Some objections to all of this are natural; I had them too.  Below are my answers (note: I'm not speaking for Google here, just myself, but I believe these answers are consistent with what people like Chris Messina and Joseph Smarr are thinking).
  1. Objection:  The implementation relies on a single domain.  Answer:  The current implementation does this due to restrictions in browser security models.  There is no essential reason for that single domain to exist, there is no data stored on the domain's servers and no web services accessed from it.  It just stores the JS used to implement the API today.  In theory one could write a browser extension that maps "xauth.org" to "127.0.0.1", make sure to serve up the JS from a local web server, and XAuth would work fine.  A better use of time is to convince the browser vendors to support XAuth natively.  Which leads to objection #2...
  2. Objection:  This should be done by the browsers, not by a back door via a JS API.  Answer:  Yes, it absolutely should, and the best and fastest way to make that happen is to get a deployed solution and user experience supported by many sites as quickly as possible, then swap out the implementation.  It is trivial to replace the XAuth JS core with calls to a browser solution.  In fact it'd be great to figure out a good way to make this happen automatically with feature sniffing, though for that we'd need a very stable JS interface.  And for that we need... field deployment experience!  XAuth is a great bootstrap to a browser centric future solution.

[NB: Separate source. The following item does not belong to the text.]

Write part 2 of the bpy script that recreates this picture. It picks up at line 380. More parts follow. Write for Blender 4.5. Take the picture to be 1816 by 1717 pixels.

  3. Objection: But the central domain name should not be managed by a single party, even in the interim:  Answer: Yes, that's true, and the parties involved are working to get it managed by a neutral third party who can be trusted not to do something bad.  Note that we can know fairly easily if some domain owner starts to do bad things as they'd have to mess around with the publicly visible JS to get information to go anywhere but the users' local computer.
  4. Objection: It should be opt-in per browser, not opt-out.  Answer:  Note that XAuth doesn't prevent opt-in semantics on the part of identity providers, it just doesn't enforce it.  All other things being equal, yes, it would be better to force the default to "off" and ensure users understand what they're doing when they turn it "on".  The last bit is hard; a choice that users don't understand is even worse; it doesn't really solve anything but hurts adoption -- and gives proprietary alternatives, which don't require opt-in, a big advantage.   Again, a browser-native alternative may be able to solve this.  An XAuth ecosystem, already in place, ready for browsers to use, is a powerful incentive for them to do this.
Eran writes: "This is a misguided attempt to solve a problem browser vendors have failed to address. It is true that getting browser vendors to care about identity and innovate in the space is a huge challenge, but solving it with a server-hosted, centralized solution goes against everything the distributed identity movement has tried to accomplish over the past few years."  (Emphasis mine.)  It is precisely my hope that XAuth will help bootstrap the ultimate goals of the distributed identity movement, and that it will actually accomplish things in a short time frame while setting the environment up for a better solution in the future.

[Updated:  You may want to refer to the original announcement of XAuth back in April, where many of these objections have already been answered.]